As the Ebola outbreak escalated over the last year, the WHO was criticised for its initial handling of the outbreak. Several commentators suggested that the WHO underestimated the outbreak, expected the overwhelmed governments of the affected countries to handle it themselves and, when it finally did take charge, lacked the capacity to do so effectively. There have been about 14,000 confirmed Ebola cases and 8,500 deaths. Whether these claims are right or not will be exhaustively debated after the outbreak is over, but for now there is still much work to be done. During her acceptance speech, Dr. Moeti vowed to improve the WHO’s response to the outbreak. In an interview, she stated an intention to recruit more people to increase the capacity of the WHO. She also welcomed a resolution that is intended to improve the WHO’s ability to respond in emergencies.


Dr Matshidiso Moeti has a rare opportunity to fundamentally transform the World Health Organisation in Africa. During normal times, it has a reputation of being overly cautious and careful not to hurt the sometimes soft sensitivities of its member states. However, it will be impossible for it to achieve its stated goal to help all people attain “the highest possible level of health” if it cannot speak truth to power.
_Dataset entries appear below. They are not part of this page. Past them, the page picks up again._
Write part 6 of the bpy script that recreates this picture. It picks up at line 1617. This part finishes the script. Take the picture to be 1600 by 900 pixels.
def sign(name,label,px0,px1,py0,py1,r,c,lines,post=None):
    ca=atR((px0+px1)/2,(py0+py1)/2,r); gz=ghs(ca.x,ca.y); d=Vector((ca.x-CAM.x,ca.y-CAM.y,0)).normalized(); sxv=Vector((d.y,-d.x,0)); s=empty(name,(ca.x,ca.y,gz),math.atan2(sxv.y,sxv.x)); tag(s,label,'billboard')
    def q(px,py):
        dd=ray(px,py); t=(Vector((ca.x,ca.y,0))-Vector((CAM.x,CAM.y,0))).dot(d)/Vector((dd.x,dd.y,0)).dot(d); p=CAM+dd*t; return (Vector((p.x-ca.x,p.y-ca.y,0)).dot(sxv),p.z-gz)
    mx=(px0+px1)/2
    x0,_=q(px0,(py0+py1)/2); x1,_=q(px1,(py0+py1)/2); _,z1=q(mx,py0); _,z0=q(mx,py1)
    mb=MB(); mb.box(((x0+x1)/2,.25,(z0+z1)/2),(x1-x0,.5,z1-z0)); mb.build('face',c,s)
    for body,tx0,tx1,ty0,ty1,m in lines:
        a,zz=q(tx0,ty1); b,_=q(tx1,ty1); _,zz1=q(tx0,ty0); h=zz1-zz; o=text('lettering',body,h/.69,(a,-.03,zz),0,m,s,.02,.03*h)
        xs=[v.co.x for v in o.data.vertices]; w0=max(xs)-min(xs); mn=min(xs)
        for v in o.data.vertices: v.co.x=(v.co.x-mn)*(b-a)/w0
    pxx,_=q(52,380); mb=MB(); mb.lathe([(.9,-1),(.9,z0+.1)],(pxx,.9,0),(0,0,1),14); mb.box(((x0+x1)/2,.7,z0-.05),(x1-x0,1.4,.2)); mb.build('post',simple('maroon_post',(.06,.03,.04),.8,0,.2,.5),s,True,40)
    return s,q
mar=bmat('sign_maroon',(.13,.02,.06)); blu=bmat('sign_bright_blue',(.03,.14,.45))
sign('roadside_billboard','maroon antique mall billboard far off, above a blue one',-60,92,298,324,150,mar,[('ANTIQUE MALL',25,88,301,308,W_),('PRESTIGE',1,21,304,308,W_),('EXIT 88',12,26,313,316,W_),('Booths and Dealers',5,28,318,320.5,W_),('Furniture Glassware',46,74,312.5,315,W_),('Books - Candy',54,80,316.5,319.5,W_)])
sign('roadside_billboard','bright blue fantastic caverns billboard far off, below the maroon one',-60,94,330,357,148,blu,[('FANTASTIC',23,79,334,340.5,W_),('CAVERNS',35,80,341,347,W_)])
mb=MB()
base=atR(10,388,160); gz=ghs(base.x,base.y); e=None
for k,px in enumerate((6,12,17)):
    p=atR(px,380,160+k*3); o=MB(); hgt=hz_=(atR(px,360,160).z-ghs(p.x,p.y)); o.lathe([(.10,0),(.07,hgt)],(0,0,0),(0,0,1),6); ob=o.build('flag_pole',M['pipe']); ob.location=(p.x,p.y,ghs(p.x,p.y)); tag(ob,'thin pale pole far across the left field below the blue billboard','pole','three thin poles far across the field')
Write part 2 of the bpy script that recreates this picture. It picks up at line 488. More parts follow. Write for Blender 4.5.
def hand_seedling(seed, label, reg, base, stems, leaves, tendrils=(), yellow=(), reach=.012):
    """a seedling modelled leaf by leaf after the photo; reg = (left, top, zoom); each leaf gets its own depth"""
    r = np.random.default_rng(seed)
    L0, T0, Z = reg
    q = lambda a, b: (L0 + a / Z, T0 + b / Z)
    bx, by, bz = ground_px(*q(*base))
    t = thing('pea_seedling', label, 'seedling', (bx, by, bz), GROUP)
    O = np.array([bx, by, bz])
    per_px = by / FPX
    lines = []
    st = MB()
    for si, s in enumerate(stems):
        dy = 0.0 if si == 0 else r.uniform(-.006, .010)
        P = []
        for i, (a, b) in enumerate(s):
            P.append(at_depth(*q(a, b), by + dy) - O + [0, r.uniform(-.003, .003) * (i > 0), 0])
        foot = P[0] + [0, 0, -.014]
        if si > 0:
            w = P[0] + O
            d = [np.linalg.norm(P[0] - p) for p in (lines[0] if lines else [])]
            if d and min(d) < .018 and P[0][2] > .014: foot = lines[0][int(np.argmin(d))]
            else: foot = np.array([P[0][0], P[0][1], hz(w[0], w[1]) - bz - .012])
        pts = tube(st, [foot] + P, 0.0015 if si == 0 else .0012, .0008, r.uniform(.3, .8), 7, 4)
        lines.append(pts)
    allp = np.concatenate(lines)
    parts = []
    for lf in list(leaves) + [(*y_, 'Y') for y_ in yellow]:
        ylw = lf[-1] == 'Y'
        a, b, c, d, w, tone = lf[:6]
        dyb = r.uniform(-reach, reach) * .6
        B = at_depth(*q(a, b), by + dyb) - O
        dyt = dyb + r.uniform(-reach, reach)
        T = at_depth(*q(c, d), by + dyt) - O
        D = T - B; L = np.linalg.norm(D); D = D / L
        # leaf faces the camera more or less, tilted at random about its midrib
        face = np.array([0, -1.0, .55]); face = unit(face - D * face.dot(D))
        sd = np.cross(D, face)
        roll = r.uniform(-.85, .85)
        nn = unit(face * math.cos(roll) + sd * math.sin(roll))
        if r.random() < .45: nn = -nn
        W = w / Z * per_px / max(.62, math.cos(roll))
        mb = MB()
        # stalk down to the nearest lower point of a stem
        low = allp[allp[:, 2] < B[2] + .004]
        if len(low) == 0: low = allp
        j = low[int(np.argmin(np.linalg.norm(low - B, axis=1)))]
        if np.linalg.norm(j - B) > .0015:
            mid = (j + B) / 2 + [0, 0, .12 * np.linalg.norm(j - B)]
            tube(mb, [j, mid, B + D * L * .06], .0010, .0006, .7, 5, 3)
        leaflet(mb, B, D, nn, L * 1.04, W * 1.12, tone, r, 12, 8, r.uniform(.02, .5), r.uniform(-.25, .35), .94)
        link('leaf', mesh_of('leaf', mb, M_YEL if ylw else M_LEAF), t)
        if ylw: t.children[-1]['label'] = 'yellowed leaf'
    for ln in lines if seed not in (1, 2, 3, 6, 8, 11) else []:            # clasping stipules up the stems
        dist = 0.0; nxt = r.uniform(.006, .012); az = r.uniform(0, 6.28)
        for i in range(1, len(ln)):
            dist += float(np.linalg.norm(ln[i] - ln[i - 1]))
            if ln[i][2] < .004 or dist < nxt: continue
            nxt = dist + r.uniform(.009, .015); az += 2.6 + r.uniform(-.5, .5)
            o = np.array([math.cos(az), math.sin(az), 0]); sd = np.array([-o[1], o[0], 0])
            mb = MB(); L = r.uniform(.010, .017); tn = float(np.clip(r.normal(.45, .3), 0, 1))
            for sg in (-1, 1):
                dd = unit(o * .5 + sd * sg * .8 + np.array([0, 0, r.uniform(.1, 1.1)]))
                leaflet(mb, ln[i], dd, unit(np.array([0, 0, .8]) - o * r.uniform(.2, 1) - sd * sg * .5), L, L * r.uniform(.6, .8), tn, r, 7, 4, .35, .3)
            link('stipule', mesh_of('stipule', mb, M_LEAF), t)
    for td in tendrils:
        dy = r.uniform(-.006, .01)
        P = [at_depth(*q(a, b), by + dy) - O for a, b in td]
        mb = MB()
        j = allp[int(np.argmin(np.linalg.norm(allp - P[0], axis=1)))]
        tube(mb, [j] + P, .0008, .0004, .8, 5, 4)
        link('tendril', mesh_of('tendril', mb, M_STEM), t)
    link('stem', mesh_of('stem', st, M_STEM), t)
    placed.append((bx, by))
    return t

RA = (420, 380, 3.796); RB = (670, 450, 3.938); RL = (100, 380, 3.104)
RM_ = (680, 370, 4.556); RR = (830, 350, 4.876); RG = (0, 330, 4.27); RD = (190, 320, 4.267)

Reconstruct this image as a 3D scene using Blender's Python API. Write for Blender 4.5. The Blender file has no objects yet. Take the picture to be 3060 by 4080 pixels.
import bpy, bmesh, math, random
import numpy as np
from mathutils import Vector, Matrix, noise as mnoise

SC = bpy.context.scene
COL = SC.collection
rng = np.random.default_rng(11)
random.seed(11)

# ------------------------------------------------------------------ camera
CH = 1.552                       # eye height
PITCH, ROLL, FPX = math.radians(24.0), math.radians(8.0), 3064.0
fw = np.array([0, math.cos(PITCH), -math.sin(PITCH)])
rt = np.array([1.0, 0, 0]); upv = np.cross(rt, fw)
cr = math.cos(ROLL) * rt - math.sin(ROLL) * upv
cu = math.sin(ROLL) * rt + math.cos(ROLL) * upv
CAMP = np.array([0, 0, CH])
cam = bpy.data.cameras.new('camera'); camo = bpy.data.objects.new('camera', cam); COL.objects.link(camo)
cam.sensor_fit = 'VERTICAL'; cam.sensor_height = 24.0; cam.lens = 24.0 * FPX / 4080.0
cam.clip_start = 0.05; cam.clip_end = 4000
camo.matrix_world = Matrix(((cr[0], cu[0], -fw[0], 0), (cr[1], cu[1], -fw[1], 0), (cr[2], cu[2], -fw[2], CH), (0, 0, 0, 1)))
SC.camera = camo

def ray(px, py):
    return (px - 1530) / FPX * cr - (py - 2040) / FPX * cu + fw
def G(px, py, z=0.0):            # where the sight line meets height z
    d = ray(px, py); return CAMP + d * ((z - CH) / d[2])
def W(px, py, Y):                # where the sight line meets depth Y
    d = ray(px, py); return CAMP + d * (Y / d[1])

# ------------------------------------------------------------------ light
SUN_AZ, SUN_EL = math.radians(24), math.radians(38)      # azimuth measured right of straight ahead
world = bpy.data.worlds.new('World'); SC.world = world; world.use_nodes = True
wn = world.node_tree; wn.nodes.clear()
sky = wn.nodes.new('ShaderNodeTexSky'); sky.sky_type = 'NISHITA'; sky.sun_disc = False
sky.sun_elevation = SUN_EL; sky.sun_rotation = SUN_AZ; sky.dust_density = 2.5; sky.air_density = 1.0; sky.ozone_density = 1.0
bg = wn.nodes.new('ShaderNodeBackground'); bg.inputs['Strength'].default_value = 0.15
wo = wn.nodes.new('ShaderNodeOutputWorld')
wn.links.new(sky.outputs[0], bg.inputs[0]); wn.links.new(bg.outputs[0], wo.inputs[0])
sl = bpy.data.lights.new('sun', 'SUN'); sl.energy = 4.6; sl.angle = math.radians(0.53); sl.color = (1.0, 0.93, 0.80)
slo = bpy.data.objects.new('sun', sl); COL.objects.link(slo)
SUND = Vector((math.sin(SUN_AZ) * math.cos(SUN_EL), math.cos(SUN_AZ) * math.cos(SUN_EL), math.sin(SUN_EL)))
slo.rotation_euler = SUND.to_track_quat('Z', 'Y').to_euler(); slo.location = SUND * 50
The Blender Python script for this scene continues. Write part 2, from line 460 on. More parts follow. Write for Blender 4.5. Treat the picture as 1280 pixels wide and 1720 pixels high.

Now, more than ever, before it has an obligation to stand firm, to speak and act for the best health interest of Africans, which do not always necessarily coincide with those of African governments.

Sadly, Africa carries a disproportionate burden of the world’s health challenges. We therefore need a WHO Regional Office on the continent that will go beyond issuing guidance documents and policy frameworks to leading in advocating for resources to be placed in the areas of most need, both internally within the organisation and in the countries where WHO works. One of the challenges has been that, under the Constitution of the WHO, its regional offices are largely autonomous and the directors are chosen by local ministers of health. In a perfect society, local ministers of health would represent popular and democratically elected governments accountable to the people. Sadly, this is not always the case on our continent. Where the interest of politicians and that of the people are out of sync, an organisation that is dependent on the politicians to elect its leadership becomes existentially threatened in its ability to carry out its mandate for the people.

This strange institutional structure is often a weakness, but at this moment could actually be an advantage. Africa needs a strong regional office and strong leadership. The eyes of the world will be on WHO AFRO, but more importantly the eyes of Africans will be on WHO AFRO. This is not a time to dither and reach slow consensus on the issues that matter but a time for bold courageous action on these issues. The long term existence of the WHO is far from inevitable – and, if there is one way to assure its longevity, it is to align itself on the side of the people, even if that happens to be on the other side of government. There is no better example for the need of this than the early months of the Ebola outbreak.

Prior to her election, Dr Moeti was the Deputy Regional Director and, later, Coordinator of the Inter-Country Support Team for the South and East African countries of WHO African Region. For more than 35 years, her career took her from the Botswana Ministry of Health through the UN organisations WHO, UNICEF and UNAIDS. Having spent most of her career in the institutions as they are, it may be wishful thinking to assume that radical change is imminent or indeed even possible. However, on the most important metric for us on the continent – corruption – she has an unblemished record. Coming from Botswana, the country with the best corruption score in Africa as ranked by Transparency International adds to the sense of anticipation and hope. She has one of the toughest but potentially most fulfilling jobs on the continent leading WHO’s biggest, costliest and most challenging region, Africa.

In an interview shortly after her appointment, she is quoted as saying that one of her goals is to make the African country offices more accountable and staffed with people hired on merit, not political promises; the region’s past issues with nepotism, she insists, are “history.”

It she achieves this one point, the rest will fall into place – we wish her every success.